On March 12, 2014, the Company announced that Mr. Gordon J. Bogden had been appointed as President and Chief Executive Officer of the Company, following the resignation of Mr. Mark Premo. In addition, Mr. Graham du Preez was appointed Chief Financial Officer of the Company, and Mr. A.J. Ali, the former Chief Financial Officer of the Company, assumed the role of Executive Vice President. Mr. Ali will continue in this role through June 30, 2014, at which time he will retire from the Company. Mr. Jeff Lowe was promoted to the role of Chief Operating Officer for the Company and President of Avanti Kitsault.
LIQUIDITY AND CAPITAL RESOURCES
The Company’s operations consumed approximately $1,783,000 of cash (before working capital items) for the three months ended March 31, 2014. An additional $3,497,000 of cash was spent on the Kitsault Property. The cash requirement was fulfilled from cash on hand at the beginning of the period $9,920,860).
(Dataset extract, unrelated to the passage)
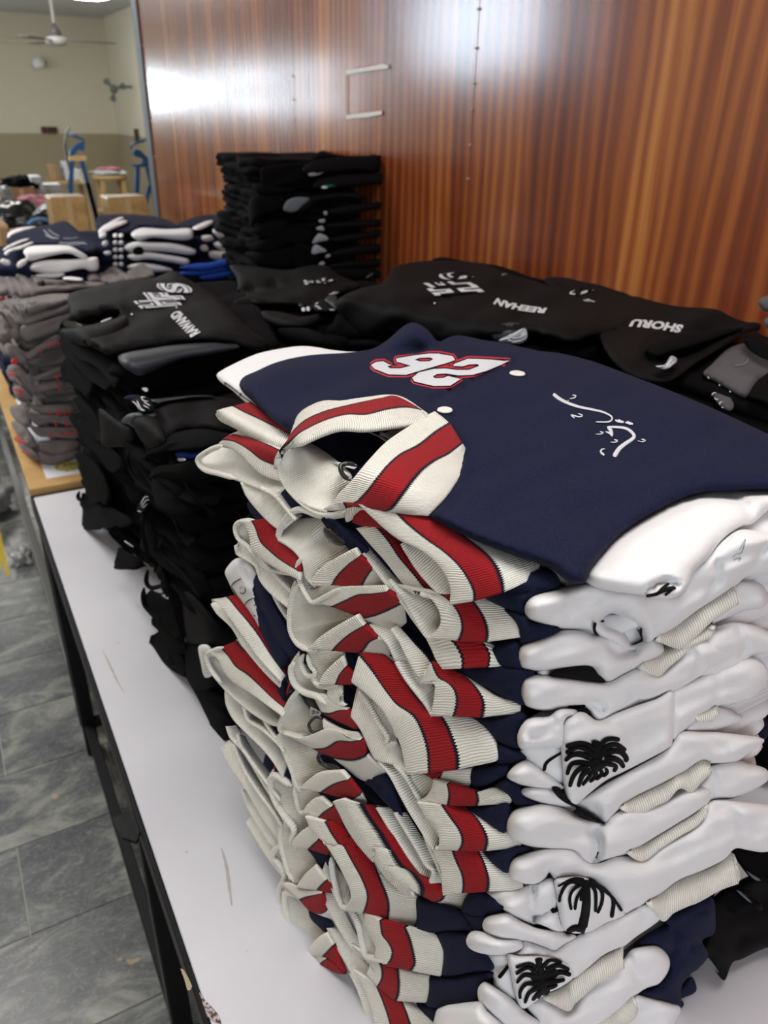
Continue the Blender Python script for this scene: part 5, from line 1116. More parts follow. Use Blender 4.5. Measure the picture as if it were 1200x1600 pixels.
# body of each jacket: the folded navy shell
def lx(y, z, inn):      # x of the left face at (y, z), moved inward
    p, n = PL; return p.x-((y-p.y)*n.y+(z-p.z)*n.z)/n.x+inn
ztop = [1.518]+[(zs[k-1]+zs[k])/2+0.006 for k in range(1, 14)]
for k in range(14):
    z1 = ztop[k]; z0 = ztop[k+1]+0.001 if k < 13 else 0.903
    lo = k >= 9
    yf = 0.375-0.035*(1-(z0-0.9)/0.66); yb = 0.93 if k < 6 else 0.86
    xr = 0.73-0.012*(k % 3)-(0.05 if lo else 0)
    poly = [(lx(yf, z0, 0.042), yf+0.01), (xr, yf+0.005), (xr+0.02, yb), (lx(0.80, z0, 0.07), yb), (lx(0.74, z0, 0.055), 0.74)]
    slab('body', J[k], poly, z0, z1, M['navy'], layers=2, wr=0.006, seed=k*1.7+1, n=150, r=0.03)
    wy = yf-0.004
    slab('sleeve_fold', J[k], [(0.365, wy-0.012), (0.655-(0.05 if lo else 0), wy-0.016), (0.655-(0.05 if lo else 0), wy+0.08), (0.365, wy+0.08)], z0+0.002, z1-0.002, M['white'], layers=2, wr=0.004, seed=k*2.3, n=70, r=0.02)
def S(k, name, curves, **kw): return sheet(name, J[k], HS, curves, **kw)
# ---------------------------------------------------------------- top jacket
j = J[0]
NV = N1
out = q(N1, '222,300 215,325 240,375 300,430 350,480 400,530 450,570 550,640 580,700')+q(CF, '190,600 210,540 330,490 500,445 700,440 900,500 1060,600 1090,780 1010,940 920,1075')+q(Z5, '430,190 520,240 640,300 800,370 1000,440 1200,510')+q(F1, '300,480 340,490 385,485 420,420 560,260 760,140 900,90 1100,75 1250,70 1400,60')+[(1290, 720), (1200, 678)]+[(1100, 632), (1000, 592), (930, 566), (880, 553), (840, 548)]+q(N2, '1080,222 1000,205 900,180 780,165 690,145 620,135 560,150 500,175 450,120 400,75 340,55 280,80 200,150 130,200 80,222')+q(N1, '1000,110 880,125 700,135 560,155 430,190 320,240 250,270')
body = Pillow('front_panel', j, HT, out, M['navy'], off=-0.012, bulge=0.020, R=16, th=0.022, step=9,
   creases=[(q(N2, '440,545 560,490 700,430 850,350 1000,280 1110,235'), 0.004, 3.2), (q(N2, '470,545 600,520 760,450 900,370 1060,300 1180,250'), 0.0022, 2.6),
            (q(N1, '240,340 300,420 380,500 470,560 560,590'), 0.003, 2.6), (q(N2, '0,390 150,425 280,480 390,560'), 0.0010, 3), (q(N2, '60,232 200,235 350,235 450,215 540,170'), 0.006, 9),
            (q(N2, '280,70 420,110 480,165'), -0.018, 22), (q(CF, '1000,1100 1100,980 1180,860 1190,720'), 0.003, 3), (q(Z5, '520,180 640,250 800,320 1000,400'), -0.002, 9),
            ([(915, 870), (960, 820), (1040, 775), (1120, 752), (1200, 750)], 0.003, 3), (q(N1, '740,200 900,240 1060,300 1200,340'), -0.0012, 4)], nz=(0.004, 0.012))
# far shoulder sleeve, white, with its printed drawing
shl = Pillow('sleeve', j, HT, q(N1, '72,265 100,238 200,185 330,130 480,98 600,83 700,90 780,105 900,118 980,118 850,150 500,260 330,330 380,520 340,500 260,440 170,360 100,310'), M['white'], off=-0.026, bulge=0.014, R=14, th=0.02, step=8)
stroke('line_drawing', j, shl, [(q(N1, '122,308 180,350 240,400 300,440 340,480'), 1.4, 1.2), (q(N1, '122,308 128,325 120,332'), 1.4, 1.2), (q(N1, '215,400 225,375'), 1.4, 1.2), (q(N1, '318,475 325,455'), 1.4, 1.2)], M['thread_black'])
# near sleeve
sl = Pillow('sleeve', j, HT, q(F1, '372,455 385,410 480,300 560,235 640,180 760,115 880,75 980,65 1120,65 1260,62 1400,70 1400,120 1260,150 1200,165 1135,222 1080,240 1000,300 930,380 870,440 845,500 800,545 740,560 680,555 620,540 520,528 430,508 385,484'), M['white'], off=-0.022, bulge=0.020, R=32, th=0.03, step=8,
   creases=[(q(F1, '970,85 1040,105 1110,150 1135,215'), 0.006, 7), (q(F1, '650,540 700,500 750,485 795,500'), 0.010, 7), (q(F1, '400,470 520,440 640,430 760,400'), -0.002, 20)])
stroke('palm_embroidery', j, sl, [(q(F1, '655,548 700,538 740,520 790,505'), 5, 8), (q(F1, '700,545 730,510 760,490'), 5, 5), (q(F1, '740,545 770,520 785,495'), 4, 4)], M['thread_black'])
# collar: far half, near half, neck inside, lining, label, loop
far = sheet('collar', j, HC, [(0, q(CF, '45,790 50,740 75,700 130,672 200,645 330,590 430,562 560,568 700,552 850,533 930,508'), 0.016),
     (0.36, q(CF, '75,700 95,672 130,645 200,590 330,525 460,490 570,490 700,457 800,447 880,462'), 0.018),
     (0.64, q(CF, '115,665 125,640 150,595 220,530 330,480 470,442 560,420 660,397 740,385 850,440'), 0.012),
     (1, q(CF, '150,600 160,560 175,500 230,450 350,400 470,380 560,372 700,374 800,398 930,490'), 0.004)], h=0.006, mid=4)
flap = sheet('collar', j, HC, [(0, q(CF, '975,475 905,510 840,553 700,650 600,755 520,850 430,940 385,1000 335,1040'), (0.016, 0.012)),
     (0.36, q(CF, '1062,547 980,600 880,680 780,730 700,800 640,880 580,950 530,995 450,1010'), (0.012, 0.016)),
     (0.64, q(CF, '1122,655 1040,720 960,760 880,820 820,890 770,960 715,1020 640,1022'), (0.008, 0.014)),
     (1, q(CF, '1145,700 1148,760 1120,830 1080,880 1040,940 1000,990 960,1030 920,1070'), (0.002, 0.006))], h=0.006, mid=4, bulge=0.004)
sheet('neck_inside', j, HC, [(0, q(CF, '70,700 58,760 70,830 110,900 160,960 220,1005 280,1030 340,1045'), 0.013), (0, q(CF, '230,648 250,660 300,690 380,745 440,800 480,850 440,930 420,960'), -0.022)], m=M['rib_plain'], mid=6, h=0.004)
roll('collar_edge', j, HC, q(CF, '72,715 60,770 70,830 105,900 160,965 230,1025 300,1060 380,1065 450,1040'), 9, 0.013)
roll('collar_edge', j, HC, q(CF, '110,880 150,960 210,1030 280,1070 370,1078 470,1060'), 9, 0.004)
Pillow('lining', j, HC, q(CF, '235,645 410,560 560,560 860,530 960,500 860,620 700,760 520,880 430,800 330,710'), M['lining'], off=-0.055, bulge=0.008, R=10, th=0.004, step=7, creases=[(q(CF, '540,580 560,680 540,760'), 0.006, 6), (q(CF, '640,600 690,660 700,740'), 0.006, 6), (q(CF, '380,700 480,740 560,800'), 0.005, 6)], nz=(0.004, 0.05))
lb = Pillow('neck_label', j, HC, q(CF, '655,572 740,555 870,535 905,550 800,600 735,650 690,615 650,600'), M['thread_white'], off=-0.010, bulge=0.002, R=4, th=0.002, step=6, smooth=False)
def hexa(cx, cy, r): return [(cx+r*math.cos(a*math.pi/3+0.3), cy+0.75*r*math.sin(a*math.pi/3+0.3)) for a in range(7)]
stroke('label_print', j, lb, [([(a[0], a[1]) for a in hexa(*q(CF, '765,598')[0], 5.5)], 1.3, 1.3), (hexa(*q(CF, '768,597')[0], 2.6), 1.2, 1.2), (hexa(*q(CF, '815,570')[0], 5.5), 1.3, 1.3), (hexa(*q(CF, '820,568')[0], 2.6), 1.2, 1.2), (q(CF, '665,580 690,582 700,568'), 1.2, 1.2)], M['thread_black'])
Pillow('label_tape', j, HC, q(CF, '555,572 600,568 660,600 735,650 720,662 640,610'), M['thread_white'], off=-0.013, bulge=0.001, R=3, th=0.001, step=6, smooth=False)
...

The Company’s aggregate operating, investing and financing activities during the three months ended March 31, 2014 resulted in a net decrease of $4,593,619 in its cash balance of $9,920,860 at December 31, 2013 to $5,327,241 at March 31, 2014. The Company’s working capital deficiency increased by $10,177,681 during the period and stood at a deficiency of $42,293,191 at March 31, 2014. The increase in working capital deficiency was primarily due to Kitsault Project expenditures during the period and increases in liabilities relating to the New Bridge Loan and the Pre-construction Loan. The New Bridge Loan and the Pre-construction Loan are due on December 31, 2014. US$20 million of the Pre-construction Loan facility remains undrawn. The Company plans on drawing down the final US$20 million on May 30th.
The Company will need additional capital for construction of the mine and to repay the New Bridge Loan and the Pre-construction Loan. To achieve that objective the Company has been pursuing its capital funding strategy discussed in the “Outlook” section below. The New Bridge Loan and the Pre-construction Loan are secured against the assets of the Company, including the Kitsault Property. For additional information refer to the going concern note (Note 2) in the unaudited condensed interim consolidated financial statements for the three months ended March 31, 2014.
OUTLOOK
During the remainder of 2014, the Company will be focused on the following activities:
· obtaining the outstanding approvals and permits required to construct the Kitsault Project;
· negotiating cooperation agreements with First Nations in proximity of the Kitsault Project area;
· negotiating a project debt agreement with the Group Lenders;
· evaluating a sale of a minority interest in the Kitsault Project to a strategic investor;
· arranging sufficient equity funding to complete the project financing package for the Kitsault
Project;
· commencing pre-construction activities at the Kitsault Project, including detailed engineering
work and road and other pre-construction activities; and,
· strengthening the management team and implementing systems and processes in
preparation for the commencement of construction activities at the Kitsault Project.
There is no certainty the project debt, any equity offering or strategic partnership will be successfully completed.